ARMY CAR'S JOURNEY ENDS. ~ From New York to Fort Leavenworth in Eighteen Days.

March 8, 1908
ARMY CAR'S JOURNEY ENDS.

From New York to Fort Leavenworth
in Eighteen Days.

From New York to Fort Leavenworth in eighteen days was the record of the Studebaker automobile, which arrived at the fort yesterday after on of the hardest drives ever attempted by a motor car in this country. While the ride of the Studebaker machine was purely an army test, the fact that it started from New York six days after the New York-to-Paris autos and arrived in Chicago five minutes ahead of the first car in the Paris race was a source of much gratification to the army motorists.

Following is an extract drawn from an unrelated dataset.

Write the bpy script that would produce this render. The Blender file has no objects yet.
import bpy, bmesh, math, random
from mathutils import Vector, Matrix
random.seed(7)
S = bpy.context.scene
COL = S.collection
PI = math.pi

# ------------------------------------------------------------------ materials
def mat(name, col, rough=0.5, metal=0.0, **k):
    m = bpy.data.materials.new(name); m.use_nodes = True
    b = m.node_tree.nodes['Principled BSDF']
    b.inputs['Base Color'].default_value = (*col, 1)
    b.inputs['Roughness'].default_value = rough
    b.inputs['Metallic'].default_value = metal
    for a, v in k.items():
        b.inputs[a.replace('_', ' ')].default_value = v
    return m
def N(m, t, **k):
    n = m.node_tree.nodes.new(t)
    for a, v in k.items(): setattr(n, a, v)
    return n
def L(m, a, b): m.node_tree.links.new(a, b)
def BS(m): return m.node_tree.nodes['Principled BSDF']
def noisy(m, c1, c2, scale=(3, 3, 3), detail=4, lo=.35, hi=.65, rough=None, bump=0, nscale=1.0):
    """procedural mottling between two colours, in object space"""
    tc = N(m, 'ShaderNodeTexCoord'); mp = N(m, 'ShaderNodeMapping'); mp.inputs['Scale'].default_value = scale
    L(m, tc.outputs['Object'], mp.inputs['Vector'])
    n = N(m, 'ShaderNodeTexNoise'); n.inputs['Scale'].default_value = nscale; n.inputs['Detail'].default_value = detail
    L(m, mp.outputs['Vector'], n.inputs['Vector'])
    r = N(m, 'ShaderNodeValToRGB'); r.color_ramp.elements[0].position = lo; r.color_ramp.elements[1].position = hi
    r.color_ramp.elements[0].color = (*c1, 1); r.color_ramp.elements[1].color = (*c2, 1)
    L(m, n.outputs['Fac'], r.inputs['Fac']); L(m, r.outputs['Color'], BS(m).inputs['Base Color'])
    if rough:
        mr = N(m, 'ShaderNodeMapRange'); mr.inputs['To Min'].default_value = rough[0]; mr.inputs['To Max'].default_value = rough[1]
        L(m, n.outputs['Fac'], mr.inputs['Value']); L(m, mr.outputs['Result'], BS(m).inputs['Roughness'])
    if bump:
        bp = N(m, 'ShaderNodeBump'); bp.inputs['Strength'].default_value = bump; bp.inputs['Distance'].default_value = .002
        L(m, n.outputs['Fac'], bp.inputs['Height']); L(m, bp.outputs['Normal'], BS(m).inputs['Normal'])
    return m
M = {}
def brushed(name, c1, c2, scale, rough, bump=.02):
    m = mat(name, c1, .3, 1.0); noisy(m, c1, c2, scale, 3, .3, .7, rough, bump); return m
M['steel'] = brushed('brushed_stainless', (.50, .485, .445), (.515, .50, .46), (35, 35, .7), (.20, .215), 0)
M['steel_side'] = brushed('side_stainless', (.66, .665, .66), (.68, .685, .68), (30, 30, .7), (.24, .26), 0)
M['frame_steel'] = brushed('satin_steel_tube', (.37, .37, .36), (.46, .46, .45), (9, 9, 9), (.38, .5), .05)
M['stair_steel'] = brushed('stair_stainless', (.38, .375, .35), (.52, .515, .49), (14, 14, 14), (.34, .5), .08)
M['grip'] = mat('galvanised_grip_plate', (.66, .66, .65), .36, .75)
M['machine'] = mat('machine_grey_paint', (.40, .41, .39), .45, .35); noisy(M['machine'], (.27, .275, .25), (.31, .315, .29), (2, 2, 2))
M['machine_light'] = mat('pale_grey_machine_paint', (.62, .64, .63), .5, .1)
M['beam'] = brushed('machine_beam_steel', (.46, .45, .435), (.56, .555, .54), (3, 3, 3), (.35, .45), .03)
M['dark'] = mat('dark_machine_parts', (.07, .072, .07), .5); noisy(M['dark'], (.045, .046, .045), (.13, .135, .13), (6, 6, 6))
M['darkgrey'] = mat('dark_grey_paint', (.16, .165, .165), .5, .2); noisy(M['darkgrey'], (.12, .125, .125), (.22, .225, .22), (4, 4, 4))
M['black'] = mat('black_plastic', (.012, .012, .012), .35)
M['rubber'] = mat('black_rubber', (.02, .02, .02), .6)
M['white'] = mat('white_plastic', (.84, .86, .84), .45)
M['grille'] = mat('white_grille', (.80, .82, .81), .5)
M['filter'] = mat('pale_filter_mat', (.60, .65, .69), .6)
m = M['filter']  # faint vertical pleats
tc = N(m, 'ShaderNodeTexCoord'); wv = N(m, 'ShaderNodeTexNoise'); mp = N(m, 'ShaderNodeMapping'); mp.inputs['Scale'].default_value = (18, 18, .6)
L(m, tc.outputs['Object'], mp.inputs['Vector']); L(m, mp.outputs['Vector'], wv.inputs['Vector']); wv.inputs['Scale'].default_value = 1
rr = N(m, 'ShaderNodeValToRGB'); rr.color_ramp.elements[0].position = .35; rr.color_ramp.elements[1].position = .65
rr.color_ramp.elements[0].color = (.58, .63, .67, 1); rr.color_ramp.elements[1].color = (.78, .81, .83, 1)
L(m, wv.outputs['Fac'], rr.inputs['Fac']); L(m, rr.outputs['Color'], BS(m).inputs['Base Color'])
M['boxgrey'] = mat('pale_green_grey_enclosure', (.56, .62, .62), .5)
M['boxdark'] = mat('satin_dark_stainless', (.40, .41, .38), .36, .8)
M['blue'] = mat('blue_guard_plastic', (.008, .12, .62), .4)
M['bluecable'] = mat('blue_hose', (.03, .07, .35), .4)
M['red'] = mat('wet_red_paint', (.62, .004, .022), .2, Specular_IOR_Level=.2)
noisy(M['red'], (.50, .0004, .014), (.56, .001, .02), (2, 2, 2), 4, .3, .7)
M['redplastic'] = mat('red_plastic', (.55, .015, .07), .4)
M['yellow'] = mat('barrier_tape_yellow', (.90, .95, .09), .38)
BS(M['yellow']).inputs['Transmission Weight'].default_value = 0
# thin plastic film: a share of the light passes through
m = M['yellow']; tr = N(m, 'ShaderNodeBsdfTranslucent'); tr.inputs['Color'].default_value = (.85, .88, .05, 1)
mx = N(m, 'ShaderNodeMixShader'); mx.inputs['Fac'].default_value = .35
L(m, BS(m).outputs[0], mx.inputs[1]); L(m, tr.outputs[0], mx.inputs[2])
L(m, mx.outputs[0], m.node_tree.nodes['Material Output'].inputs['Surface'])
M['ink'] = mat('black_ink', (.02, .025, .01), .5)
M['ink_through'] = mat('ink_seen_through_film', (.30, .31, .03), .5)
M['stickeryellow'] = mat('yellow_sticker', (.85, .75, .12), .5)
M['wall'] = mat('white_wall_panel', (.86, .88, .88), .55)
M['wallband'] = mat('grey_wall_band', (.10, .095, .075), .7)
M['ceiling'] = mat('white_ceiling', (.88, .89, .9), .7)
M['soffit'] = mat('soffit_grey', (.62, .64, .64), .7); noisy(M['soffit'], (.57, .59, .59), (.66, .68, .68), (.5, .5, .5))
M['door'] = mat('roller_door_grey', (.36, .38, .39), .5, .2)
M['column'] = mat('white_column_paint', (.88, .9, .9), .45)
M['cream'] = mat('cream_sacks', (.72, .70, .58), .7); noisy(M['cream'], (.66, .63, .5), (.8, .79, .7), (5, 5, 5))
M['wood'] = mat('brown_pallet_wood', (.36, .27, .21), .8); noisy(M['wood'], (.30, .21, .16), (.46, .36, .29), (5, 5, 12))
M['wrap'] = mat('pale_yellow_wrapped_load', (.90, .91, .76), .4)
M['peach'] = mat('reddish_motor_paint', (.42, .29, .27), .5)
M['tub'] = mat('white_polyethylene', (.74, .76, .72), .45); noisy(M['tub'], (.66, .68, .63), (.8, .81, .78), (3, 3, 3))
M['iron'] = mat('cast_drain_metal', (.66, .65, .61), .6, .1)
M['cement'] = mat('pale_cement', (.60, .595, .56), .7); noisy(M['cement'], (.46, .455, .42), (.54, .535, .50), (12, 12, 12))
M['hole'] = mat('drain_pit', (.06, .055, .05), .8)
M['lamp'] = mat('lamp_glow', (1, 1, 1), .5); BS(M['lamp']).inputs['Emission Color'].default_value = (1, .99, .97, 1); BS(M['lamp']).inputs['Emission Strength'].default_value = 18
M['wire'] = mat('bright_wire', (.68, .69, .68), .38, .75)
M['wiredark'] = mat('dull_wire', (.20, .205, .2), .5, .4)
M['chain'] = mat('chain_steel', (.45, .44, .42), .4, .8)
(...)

W. L. Walls, Kansas City representative of the Studebaker concern, was in the army motor car and drove the machine on its final lap from Atchison to Fort Leavenworth. A score of motorists from Leavenworth started out early yesterday morning and met the Studebaker machine about fifteen minutes from Leavenworth. They escorted the machine into the camp of Brigadier General Hall, commandant of the Army Service school.

The Studebaker car carried a message from General Frederick Dent Grant, to Colonel Loughborough, commandant at the Fort Leavenworth post. Colonel Loughborough and his staff extended a royal welcome to the motorists.